Long story short, rapport firmly established, the time had come for me to get down to nitty gritty. So I asked her name. For the sake of argument, let's say she replied, “Helen Smith”.
“And your title?” I asked.

The reason I ask it like that is because all too often if I ask “Miss or Mrs?” I get the response “Actually, it's Dr...” with a bit of a sneer, and do you know what? That's fine. If I had studied long and hard and been recognised for such diligence, I'd want every bugger to recognise the fact also.

Helen Smith responded by scrunching up her face and saying “Sorry?”

Here we go, I thought.

“Well, is it Miss, Mrs, Dr...?” I asked.
“What relevance does that have?” Helen replied, eyes narrowing...

And herein lies my issue, dear heart. I resent the fact that it is suggested that my asking for the correct term of address is assumed to be some kind of misogynistic stereotyping. It doesn't have any relevance at all, Helen Smith. I couldn't care less if you are a Sergeant-Major, a Grand Wazoo, the CEO of ICI, or the manager of Boodles. The fact is that I have a computer system whereby, if I do not input a correct title, it will refer to you in printed letters and e-mails as 'Smith' rather than Professor Smith, or Mr. Smith, or Lady Smith or whatever. If a missive came to me addressed to just my surname, I would consider quite discourteous. I don't think I'd use that company. And yes, you can check every letter and e-mail, but in my job, when we are not communicating directly we send mail outs to maybe 200 people at a time.

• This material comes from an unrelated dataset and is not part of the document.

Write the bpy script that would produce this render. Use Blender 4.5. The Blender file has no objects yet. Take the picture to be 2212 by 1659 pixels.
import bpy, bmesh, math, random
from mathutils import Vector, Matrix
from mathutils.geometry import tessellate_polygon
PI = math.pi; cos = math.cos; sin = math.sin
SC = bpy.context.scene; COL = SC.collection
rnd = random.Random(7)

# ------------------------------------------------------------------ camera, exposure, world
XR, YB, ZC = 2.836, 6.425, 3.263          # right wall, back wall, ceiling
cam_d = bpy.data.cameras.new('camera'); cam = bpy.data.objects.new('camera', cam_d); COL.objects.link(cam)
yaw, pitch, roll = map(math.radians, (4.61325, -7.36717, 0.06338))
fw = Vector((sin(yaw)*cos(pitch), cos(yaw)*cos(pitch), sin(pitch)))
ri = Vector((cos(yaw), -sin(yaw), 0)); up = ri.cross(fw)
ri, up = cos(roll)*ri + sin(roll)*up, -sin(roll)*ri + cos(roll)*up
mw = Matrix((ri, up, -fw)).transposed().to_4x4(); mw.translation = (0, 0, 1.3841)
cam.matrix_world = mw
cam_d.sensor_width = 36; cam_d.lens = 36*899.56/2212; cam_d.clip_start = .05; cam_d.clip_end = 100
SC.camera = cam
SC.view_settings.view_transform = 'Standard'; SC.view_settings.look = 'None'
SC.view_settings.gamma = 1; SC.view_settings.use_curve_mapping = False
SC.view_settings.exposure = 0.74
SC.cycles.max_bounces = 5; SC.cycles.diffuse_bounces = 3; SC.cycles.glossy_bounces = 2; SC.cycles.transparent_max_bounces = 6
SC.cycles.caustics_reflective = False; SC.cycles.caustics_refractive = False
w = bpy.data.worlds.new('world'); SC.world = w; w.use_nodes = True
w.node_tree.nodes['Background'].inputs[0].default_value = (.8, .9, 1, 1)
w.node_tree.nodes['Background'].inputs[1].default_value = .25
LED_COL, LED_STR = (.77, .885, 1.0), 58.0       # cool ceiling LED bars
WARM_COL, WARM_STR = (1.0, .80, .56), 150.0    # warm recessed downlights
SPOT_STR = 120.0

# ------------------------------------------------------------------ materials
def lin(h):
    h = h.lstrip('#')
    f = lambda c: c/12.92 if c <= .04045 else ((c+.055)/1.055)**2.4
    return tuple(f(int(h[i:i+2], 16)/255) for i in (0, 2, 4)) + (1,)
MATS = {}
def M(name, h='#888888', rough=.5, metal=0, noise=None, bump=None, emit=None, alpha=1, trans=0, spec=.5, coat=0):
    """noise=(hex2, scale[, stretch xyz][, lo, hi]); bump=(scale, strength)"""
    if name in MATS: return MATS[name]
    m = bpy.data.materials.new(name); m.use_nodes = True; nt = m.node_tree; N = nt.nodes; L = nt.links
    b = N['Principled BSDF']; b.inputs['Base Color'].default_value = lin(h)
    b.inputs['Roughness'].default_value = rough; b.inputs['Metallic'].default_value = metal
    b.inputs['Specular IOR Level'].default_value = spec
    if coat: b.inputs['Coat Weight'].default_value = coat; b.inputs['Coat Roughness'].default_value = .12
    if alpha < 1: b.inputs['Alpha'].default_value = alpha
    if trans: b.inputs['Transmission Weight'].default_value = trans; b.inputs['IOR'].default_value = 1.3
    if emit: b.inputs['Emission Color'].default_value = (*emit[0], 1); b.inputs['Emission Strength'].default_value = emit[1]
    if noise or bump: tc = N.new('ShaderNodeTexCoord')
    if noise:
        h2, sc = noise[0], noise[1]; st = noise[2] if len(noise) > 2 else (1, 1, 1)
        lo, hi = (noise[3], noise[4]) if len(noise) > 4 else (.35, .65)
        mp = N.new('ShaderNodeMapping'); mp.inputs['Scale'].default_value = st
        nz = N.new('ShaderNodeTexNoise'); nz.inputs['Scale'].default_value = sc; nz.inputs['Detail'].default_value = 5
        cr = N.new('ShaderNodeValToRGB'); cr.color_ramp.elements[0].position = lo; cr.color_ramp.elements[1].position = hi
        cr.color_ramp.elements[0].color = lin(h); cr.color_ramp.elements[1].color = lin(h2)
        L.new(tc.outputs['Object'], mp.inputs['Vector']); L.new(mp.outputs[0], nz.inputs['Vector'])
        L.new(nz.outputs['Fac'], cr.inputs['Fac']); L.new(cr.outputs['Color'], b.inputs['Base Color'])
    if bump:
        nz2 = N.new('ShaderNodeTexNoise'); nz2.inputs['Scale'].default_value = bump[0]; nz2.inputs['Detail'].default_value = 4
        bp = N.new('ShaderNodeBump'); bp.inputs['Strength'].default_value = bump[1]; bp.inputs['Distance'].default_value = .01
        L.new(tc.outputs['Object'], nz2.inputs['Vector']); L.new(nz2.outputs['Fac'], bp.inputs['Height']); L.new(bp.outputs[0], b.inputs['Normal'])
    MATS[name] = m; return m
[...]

I had a Dame once, incidentally. She said “Oh just call me Joyce, dear...” Bless.

I wonder how people feel about this. I am dreadfully sorry that we have a social convention whereby for some reason of tradition, women have their marital status defined by their title in a way that men do not. It would piss me off royally if the boot was on the other foot. However, I really don't think that reacting in a hostile and aggressive way when you are asked, in a perfectly pleasant fashion, how you would like to be addressed is the best way to an enlightened society. I was trying to be polite. What was I supposed to say?